July 3, 2016

Broad or narrow?


Starting out, there’s a debate between two principals. One says, “We need to offer a broad range of services that puts our arms around the widest possible group of customers.”

The tempting thought: that if you tell potential customers everything you can do for them, they’ll pick just the right thing from your long menu of options. That generalists are always in demand.

The other says,  “We need to go narrow to tempt a smaller but more interested group of customers.”

The contrary thought: Customers may need specialists less often, but when they’re looking for a lock-smith, they don’t want a metal-worker. That specialisms open doors.

Should we go broad or narrow? Or, what’s more attractive: an all rounder or a specialist?
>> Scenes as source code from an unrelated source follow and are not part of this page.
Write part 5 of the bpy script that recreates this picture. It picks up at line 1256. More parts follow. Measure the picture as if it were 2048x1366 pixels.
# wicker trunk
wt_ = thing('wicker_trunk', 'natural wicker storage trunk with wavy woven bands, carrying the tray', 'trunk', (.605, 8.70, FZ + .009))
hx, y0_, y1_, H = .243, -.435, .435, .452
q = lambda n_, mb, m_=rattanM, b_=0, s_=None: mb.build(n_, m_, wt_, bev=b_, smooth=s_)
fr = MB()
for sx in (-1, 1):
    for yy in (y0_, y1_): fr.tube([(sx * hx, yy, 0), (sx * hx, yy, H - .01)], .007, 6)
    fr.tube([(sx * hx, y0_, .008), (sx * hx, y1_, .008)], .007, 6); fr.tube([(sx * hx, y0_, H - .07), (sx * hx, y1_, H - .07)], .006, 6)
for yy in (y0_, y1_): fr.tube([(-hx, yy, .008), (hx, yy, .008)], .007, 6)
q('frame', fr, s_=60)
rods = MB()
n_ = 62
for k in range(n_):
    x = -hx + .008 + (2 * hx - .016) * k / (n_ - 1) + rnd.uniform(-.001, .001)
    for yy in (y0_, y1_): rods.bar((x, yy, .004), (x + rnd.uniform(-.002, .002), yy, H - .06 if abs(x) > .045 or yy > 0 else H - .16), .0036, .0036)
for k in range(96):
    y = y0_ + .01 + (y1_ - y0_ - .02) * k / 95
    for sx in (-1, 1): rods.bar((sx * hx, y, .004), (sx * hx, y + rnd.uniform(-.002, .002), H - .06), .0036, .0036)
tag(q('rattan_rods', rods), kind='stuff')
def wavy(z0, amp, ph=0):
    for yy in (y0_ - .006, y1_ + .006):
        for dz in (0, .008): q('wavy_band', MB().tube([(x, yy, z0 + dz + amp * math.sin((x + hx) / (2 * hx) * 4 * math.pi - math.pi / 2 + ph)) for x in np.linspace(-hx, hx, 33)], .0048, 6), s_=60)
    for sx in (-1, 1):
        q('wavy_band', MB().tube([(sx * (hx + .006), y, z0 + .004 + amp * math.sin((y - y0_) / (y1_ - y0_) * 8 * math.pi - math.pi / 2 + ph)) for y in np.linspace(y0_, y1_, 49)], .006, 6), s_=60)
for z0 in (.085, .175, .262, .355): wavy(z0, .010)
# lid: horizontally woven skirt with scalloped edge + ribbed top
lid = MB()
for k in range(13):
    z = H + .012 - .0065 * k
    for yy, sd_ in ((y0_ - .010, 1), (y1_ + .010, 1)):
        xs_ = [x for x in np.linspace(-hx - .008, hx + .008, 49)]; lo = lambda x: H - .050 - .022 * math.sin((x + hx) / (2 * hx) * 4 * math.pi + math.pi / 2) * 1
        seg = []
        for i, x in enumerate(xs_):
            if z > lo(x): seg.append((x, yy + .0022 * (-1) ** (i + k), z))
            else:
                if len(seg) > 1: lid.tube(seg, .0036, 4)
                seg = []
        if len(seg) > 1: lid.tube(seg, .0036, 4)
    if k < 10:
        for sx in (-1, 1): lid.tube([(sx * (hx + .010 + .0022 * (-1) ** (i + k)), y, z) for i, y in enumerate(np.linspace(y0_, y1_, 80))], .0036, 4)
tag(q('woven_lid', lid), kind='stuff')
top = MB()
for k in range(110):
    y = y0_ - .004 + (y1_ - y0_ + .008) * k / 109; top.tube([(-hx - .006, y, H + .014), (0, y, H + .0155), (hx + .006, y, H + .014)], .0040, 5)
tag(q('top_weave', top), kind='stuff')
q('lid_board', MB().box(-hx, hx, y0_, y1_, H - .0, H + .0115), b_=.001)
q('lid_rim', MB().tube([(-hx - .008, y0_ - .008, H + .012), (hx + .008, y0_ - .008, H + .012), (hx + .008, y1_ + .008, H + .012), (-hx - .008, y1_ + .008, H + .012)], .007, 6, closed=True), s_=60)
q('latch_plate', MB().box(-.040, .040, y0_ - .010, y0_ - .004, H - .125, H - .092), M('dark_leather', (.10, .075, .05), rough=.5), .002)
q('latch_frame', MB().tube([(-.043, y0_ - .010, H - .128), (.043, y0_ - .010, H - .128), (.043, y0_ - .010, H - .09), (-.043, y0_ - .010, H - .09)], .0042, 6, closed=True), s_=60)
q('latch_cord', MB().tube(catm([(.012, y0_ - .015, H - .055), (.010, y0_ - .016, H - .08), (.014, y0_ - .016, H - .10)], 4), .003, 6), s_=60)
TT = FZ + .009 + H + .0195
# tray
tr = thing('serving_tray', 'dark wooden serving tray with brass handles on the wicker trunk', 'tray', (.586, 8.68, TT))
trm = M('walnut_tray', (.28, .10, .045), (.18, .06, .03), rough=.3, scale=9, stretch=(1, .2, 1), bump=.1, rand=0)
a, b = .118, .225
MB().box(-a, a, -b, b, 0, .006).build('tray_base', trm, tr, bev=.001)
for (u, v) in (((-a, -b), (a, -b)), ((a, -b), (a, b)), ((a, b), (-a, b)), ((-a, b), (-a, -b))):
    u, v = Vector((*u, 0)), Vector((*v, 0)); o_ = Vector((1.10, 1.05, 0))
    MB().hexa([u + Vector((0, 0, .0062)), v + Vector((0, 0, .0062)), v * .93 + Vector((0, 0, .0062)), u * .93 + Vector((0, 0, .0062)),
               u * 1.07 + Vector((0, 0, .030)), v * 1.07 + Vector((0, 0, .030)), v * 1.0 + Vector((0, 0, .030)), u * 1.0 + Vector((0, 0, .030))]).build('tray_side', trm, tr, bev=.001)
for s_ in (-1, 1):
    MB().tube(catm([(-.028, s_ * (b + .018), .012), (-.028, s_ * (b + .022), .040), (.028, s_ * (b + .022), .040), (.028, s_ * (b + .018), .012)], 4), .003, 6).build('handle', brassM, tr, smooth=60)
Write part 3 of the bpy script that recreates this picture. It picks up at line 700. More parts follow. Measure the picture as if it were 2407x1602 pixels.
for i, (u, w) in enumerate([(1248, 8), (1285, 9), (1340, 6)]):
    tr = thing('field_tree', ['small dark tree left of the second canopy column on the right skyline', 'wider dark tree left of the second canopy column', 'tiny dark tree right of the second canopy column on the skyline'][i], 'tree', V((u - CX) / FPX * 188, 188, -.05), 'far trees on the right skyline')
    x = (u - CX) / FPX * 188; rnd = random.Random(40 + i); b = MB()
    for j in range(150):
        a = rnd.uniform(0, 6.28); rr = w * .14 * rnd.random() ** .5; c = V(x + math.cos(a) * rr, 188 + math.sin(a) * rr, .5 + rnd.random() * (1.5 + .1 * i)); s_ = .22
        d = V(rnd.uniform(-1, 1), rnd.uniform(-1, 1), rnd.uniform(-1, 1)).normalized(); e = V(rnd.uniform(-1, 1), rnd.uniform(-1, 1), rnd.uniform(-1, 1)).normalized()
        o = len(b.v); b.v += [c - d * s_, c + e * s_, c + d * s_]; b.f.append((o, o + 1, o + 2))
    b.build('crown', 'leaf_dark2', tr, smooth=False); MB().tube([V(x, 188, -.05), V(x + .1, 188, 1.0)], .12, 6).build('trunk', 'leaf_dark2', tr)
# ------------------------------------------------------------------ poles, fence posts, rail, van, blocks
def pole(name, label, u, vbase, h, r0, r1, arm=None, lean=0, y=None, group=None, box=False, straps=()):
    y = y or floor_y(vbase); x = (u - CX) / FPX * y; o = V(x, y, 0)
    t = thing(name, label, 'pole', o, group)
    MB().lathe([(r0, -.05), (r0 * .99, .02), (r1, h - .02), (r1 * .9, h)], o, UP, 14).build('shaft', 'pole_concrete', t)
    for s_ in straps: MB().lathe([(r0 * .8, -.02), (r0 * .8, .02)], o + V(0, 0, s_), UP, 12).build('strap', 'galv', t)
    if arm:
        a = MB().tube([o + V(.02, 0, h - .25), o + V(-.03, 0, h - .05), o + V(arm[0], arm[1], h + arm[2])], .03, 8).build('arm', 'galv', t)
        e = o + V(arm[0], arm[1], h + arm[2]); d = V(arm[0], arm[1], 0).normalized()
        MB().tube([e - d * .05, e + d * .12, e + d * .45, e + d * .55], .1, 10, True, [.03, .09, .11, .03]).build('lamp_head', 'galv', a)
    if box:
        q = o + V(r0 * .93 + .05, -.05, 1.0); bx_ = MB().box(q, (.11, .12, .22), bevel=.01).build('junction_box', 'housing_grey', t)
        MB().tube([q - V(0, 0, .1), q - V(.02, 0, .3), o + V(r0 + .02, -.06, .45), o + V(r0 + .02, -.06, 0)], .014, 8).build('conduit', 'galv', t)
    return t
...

Customers prefer specialists. They use generalists, but when they value price or convenience. Start-ups who don’t want to be treated like a commodity must focus on a narrow offer. “Great coffee,” not “hot-beverages” or “food and drink.”

More important, the start-up builds mastery, takes control and can charge a premium. Even more important, a focused offer is easy to talk about – and customers will tell their friends.

“I need to find a consultant.”

“What kind?”

Option One: “Someone who understands social media.”

“Good luck with choosing.”

Option Two: “Customer service through social media.”

“Oh, you should call …”

Skippy Strategy: Make the offer specific.